Wednesday, March 9, 2011

The Roles of Marketing and Finance in International Business..


Marketing is one of most important factors of operation for MNC. Marketing process identifies profitable areas in resource should be more focused, increases the sales revenue, generates profits etc.

The basic marketing mix consists of these four interconnected functions which we name as ‘Four Ps’. Those are Product, price, promotion and placement.

When developing a successful international marketing program the firm has to make several key decisions and the first two crucial questions the MNC asks are,

  • Whether or not the marketing program can or should be standardized across all markets or adapt individually to each separate market.
  • Whether marketing should be centralized or decentralized

Standardization greatly simplifies the complexity of the marketing process and might provide cost benefits to a firm. The major drawbacks would be risk of market loss by not adapting to the consumer taste or local behavior. So, basically standardization decision relies on the nature of product or the service. Typically, organizations decide among three alternatives regarding their marketing plan. Ethnocentric, polycentric and geocentric are the key factors.


While advertising methods are similar throughout the world other promotion tools such as sales promotion and publicity etc need adaptation to the local environment. Pricing methods such as, cost-plus and target-return can be used but have to consider about MNCs long term strategic objectives.
Maintaining an effective amount of working capital is a must for companies of all sizes but it’s more important for small but growing companies participating in international business. The reason is MNCs always have to face exchange risks, unnecessary costs, idle funds and short term borrowings, taxation laws etc


Intracompany pooling
This is a financing technique that seeks to optimize the total availability of resources globally or are-group basis.


Hedging against inflation
Dealing with inflation in different nations calls of active working capital management policies. High inflations erode the value of receivables but lessen the payable burden. So, when inflation expected to be risen the local receivables have to be delivered at the earliest possible date.

Managing blocked funds

Blocked funds are basically the resources of overseas entities that host government do not allow to be repatriated, at least temporarily. There are few main techniques to deal with blocked funds.

  • Export orientation for multinationals
  • Substitution of fresh investments
  • Nonformal techniques
  • Financial techniques

Transfer pricing

This refers the pricing arrangements made among different units of a multinational corporation.

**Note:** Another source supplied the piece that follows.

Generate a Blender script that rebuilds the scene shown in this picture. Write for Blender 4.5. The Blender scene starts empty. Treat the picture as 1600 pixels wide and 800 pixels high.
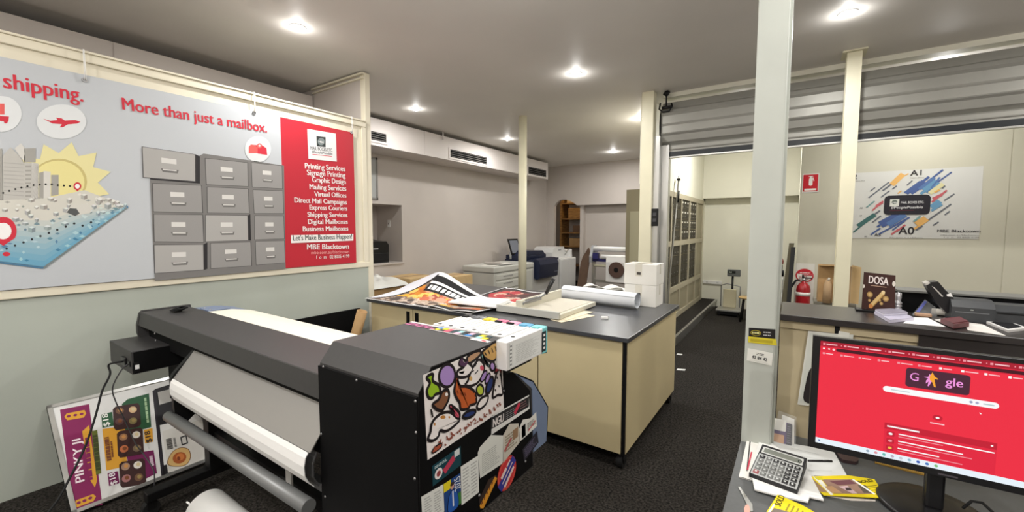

Capital budgeting and financial structure of a MNC
The main factors to be considered are;

  1. Exchange control restrictions on remittances
  2. Political risks
  3. Tax considerations
  4. Source of funds
  5. Currency of borrowing investments
  6. Different inflation rates

Letters of credit in international trade

  • A draft – It is a demand of payment from the buyer at a specific time. There are two types of drafts, sight drafts and time drafts. The sight draft requires money when the importer receives goods and the time draft extends credit to an importer for a specific period of time.
  • Letter of credit – It’s a written commitment by a bank made at a request of a customer to effect payment if the seller complies with certain specific conditions. Clean letters of credit doesn’t require any presentation of documents other than the bill of exchange to obtain the payment. Most letter of credit are documentary letters of credit which needs document such as, the invoice, customer documents, proof of insurance, a packing list, an export license, the certification of product origin, inspection certificates, a bill of landing etc.

There are many kind of letters of credit use in the trade. A revocable letter of credit can be modified or revoked by the issuing bank without notice or consent from the beneficiary while irrevocable letter of credit can be modified or revoked only with the consent of the beneficiary. Stand-by letter of credit is where the bank guarantees the beneficiary can claim the payment if the principal does not fulfill its obligations.

MNCs must constantly maintain foreign exchange and transaction exposure. Parallel loans, timing of fund transfers credit and currency swaps are good techniques for that.